From the first line of the data below, repeat each line exactly until you reach the line with "COL = SC.collection"; include that line too.
━━━━
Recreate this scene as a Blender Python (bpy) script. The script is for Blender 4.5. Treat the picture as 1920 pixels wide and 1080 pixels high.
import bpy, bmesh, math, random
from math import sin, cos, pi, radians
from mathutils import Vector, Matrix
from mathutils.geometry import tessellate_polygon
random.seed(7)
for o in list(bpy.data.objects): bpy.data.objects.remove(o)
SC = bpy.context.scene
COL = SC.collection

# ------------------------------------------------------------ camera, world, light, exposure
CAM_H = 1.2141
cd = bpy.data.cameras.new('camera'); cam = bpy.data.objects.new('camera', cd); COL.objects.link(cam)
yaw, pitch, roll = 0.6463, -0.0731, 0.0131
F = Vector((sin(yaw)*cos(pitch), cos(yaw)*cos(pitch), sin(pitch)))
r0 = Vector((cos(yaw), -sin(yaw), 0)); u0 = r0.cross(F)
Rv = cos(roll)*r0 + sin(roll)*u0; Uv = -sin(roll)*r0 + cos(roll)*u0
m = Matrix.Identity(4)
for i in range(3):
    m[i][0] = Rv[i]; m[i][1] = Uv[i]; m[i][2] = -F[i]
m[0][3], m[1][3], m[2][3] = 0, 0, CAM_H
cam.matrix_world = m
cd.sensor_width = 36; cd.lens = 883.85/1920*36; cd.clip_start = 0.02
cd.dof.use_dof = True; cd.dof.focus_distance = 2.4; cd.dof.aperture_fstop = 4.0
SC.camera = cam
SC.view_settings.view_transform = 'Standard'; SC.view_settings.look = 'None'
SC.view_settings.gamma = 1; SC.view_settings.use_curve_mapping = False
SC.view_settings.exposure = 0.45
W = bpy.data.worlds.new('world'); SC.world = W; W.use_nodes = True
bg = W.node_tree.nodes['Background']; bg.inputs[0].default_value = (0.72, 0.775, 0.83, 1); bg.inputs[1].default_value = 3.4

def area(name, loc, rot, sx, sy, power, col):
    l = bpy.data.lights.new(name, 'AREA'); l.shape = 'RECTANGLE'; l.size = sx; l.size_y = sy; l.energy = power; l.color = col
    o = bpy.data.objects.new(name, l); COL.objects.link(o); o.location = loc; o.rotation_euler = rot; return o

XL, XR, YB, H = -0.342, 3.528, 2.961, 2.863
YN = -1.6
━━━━
■ **EXPECTED ANSWER**:
Recreate this scene as a Blender Python (bpy) script. The script is for Blender 4.5. Treat the picture as 1920 pixels wide and 1080 pixels high.
import bpy, bmesh, math, random
from math import sin, cos, pi, radians
from mathutils import Vector, Matrix
from mathutils.geometry import tessellate_polygon
random.seed(7)
for o in list(bpy.data.objects): bpy.data.objects.remove(o)
SC = bpy.context.scene
COL = SC.collection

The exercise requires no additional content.